Now, we can see in our front, there is a tree standing for many years, and he has to stand in scorching heat, torrents of rain, pinching cold. He cannot move an inch. And if we think seriously, "Suppose if I would have been put into that condition, that 'Stand up here for five hundred or five thousand years. You cannot move an inch, and you bear all the sufferings, scorching heat, storm,' would I agree to do that?" No. I will not agree. But the tree is also a living entity. He is a living being. I am also living being. So I am put in a different condition of life and the tree is put in a different condition of life. Why? Why this distinction? Is there any upper hand, superior judgment, that one is put in the condition of standing tree and one is put in the beautiful human body, freely moving? There must be, because we are all living entities. We are all soul, spirit soul. We are simply put in different dresses.

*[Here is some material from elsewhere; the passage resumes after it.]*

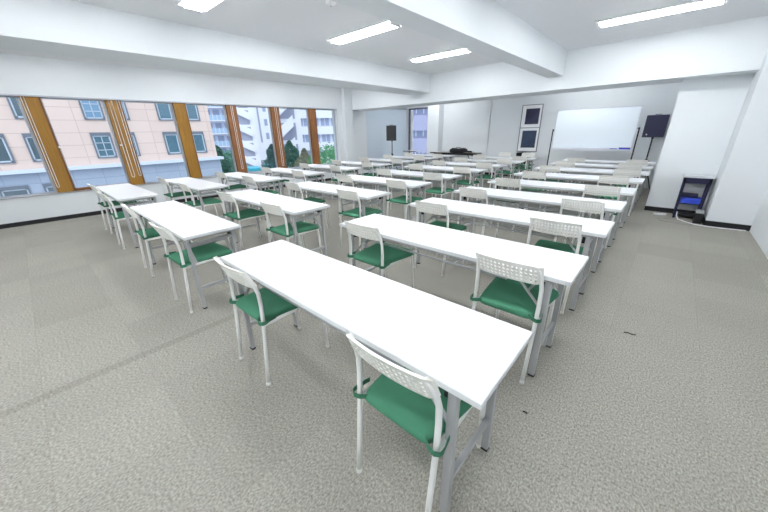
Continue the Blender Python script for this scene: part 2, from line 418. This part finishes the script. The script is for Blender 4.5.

Therefore, in the beginning of the instruction of Bhagavad-gītā, this lesson is the first lesson. We have to understand,

dehino 'smin yathā dehe
kaumāraṁ yauvanaṁ jarā
tathā dehāntara-prāptir
dhīras tatra na muhyati
(BG 2.13)

Ninety-nine point nine percent, they do not understand this philosophy, especially in the modern age. Mandāḥ sumanda-matayo (SB 1.1.10). They are very, very dull rascals. This is the challenge. Mandāḥ. Mandāḥ means dull, no intelligence. A simple truth, Kṛṣṇa is explaining to Arjuna. It is authoritative statement because Kṛṣṇa says, and Kṛṣṇa says not unreasonably, very reasonably, "I am giving very common example that asmin dehe, within this body, the proprietor of the body, or the spirit soul, is there. And on account of this," dehino 'smin yathā dehe, "because the living entity is within this body, therefore the bodily changes are taking place."